Available records ▸
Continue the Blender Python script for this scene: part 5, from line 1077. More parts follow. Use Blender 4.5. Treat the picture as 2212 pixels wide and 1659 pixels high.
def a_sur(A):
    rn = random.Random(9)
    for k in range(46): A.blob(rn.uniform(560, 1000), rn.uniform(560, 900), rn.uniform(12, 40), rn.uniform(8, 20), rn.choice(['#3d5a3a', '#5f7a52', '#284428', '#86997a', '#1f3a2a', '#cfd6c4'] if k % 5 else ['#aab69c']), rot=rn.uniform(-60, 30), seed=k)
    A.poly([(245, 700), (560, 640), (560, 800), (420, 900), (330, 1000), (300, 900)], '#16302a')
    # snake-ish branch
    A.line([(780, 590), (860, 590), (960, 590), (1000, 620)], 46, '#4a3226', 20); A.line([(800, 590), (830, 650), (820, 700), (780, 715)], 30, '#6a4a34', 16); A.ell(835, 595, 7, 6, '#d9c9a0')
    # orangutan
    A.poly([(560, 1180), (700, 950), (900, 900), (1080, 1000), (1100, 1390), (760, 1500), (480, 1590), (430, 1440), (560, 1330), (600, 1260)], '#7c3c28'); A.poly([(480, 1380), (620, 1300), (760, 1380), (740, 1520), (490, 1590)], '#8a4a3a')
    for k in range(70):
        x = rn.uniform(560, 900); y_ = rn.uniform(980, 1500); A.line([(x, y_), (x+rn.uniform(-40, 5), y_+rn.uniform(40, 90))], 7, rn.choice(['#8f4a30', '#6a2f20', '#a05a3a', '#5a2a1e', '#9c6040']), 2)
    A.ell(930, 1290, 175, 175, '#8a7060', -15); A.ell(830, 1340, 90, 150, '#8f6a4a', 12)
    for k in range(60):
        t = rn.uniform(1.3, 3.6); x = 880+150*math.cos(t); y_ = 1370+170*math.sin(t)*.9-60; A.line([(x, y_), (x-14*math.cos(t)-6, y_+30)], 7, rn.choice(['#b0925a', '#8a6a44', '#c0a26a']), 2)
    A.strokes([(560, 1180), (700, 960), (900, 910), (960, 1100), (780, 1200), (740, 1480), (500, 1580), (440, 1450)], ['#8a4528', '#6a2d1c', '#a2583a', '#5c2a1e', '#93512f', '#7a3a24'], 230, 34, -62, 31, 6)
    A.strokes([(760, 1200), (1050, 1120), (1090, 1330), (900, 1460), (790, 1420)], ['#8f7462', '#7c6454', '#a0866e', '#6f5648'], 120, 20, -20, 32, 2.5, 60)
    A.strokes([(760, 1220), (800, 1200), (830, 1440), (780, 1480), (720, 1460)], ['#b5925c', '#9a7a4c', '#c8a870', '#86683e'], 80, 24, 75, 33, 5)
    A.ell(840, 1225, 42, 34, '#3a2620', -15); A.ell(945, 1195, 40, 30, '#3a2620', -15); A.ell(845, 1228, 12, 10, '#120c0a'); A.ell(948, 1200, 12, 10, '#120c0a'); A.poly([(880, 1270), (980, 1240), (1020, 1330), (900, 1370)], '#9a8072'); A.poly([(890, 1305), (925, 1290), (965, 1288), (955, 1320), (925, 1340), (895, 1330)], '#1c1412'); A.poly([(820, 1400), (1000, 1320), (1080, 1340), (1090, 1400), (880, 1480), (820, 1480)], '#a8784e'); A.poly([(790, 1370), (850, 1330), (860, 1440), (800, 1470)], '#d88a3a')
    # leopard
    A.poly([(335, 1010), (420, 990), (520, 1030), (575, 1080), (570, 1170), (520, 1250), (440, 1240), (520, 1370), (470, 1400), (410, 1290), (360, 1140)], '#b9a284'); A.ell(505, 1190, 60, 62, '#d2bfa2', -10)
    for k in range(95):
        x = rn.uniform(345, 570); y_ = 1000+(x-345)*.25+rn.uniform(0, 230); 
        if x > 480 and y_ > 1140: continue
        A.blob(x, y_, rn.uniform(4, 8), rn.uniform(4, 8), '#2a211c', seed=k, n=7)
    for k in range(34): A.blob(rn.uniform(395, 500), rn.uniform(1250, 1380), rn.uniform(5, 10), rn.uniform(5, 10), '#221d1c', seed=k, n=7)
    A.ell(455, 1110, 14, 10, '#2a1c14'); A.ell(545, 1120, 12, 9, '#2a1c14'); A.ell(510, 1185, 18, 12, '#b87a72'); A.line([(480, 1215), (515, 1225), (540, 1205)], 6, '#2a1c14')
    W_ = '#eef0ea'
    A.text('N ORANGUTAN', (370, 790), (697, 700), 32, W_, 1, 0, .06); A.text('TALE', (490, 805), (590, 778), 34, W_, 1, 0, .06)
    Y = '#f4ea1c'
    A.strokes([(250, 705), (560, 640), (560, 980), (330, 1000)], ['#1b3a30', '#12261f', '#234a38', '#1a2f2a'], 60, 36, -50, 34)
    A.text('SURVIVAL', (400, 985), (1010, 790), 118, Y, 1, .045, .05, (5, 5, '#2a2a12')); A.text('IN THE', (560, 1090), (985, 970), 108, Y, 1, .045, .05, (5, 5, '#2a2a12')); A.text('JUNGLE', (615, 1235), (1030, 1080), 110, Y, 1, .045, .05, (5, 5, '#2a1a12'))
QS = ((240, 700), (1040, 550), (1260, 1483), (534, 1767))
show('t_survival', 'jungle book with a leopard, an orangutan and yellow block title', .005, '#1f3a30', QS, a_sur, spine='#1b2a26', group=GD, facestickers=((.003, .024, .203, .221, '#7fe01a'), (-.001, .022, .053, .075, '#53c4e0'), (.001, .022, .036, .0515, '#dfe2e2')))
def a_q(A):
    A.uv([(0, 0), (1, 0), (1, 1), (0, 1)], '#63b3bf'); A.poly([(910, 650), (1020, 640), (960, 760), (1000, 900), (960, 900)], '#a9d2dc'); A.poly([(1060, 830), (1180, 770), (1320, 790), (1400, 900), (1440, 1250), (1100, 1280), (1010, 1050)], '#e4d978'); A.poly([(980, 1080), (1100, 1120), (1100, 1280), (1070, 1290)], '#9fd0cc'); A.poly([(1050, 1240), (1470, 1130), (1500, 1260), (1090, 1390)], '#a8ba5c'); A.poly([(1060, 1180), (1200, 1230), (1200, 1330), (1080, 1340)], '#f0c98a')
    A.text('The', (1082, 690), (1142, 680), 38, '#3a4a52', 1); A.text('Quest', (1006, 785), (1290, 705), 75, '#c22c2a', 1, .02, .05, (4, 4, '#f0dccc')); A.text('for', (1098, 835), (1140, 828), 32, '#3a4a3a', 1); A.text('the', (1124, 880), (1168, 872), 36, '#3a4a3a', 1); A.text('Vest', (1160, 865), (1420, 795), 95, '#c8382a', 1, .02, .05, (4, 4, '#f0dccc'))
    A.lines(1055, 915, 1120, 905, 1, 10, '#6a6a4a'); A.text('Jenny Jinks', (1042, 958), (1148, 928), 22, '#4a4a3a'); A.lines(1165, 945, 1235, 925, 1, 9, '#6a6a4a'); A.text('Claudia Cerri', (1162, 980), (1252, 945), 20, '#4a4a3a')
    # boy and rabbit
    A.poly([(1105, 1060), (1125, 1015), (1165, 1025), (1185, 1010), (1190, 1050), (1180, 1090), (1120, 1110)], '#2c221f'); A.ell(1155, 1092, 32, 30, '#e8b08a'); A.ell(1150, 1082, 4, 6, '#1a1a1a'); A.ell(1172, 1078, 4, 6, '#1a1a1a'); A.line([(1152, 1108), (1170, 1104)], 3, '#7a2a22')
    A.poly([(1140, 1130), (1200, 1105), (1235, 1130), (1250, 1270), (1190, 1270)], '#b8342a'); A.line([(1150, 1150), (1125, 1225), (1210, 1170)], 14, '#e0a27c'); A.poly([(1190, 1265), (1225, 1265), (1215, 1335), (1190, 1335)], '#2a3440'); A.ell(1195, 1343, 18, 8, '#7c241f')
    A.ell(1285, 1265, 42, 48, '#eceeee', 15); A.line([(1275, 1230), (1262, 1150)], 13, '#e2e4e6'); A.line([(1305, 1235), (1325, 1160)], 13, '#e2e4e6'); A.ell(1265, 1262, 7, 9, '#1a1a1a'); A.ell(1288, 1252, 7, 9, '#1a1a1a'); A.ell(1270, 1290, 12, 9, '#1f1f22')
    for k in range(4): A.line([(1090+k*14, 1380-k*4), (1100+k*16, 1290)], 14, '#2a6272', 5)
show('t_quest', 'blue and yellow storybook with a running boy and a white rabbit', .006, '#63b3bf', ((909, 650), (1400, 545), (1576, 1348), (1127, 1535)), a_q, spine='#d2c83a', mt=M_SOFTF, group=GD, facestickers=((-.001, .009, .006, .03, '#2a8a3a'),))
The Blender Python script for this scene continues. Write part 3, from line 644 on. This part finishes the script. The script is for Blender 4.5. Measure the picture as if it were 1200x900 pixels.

Problem to work on ▸ Locate and copy each line in the data above that includes the word "from".

Result ▸
Continue the Blender Python script for this scene: part 5, from line 1077. More parts follow. Use Blender 4.5. Treat the picture as 2212 pixels wide and 1659 pixels high.
The Blender Python script for this scene continues. Write part 3, from line 644 on. This part finishes the script. The script is for Blender 4.5. Measure the picture as if it were 1200x900 pixels.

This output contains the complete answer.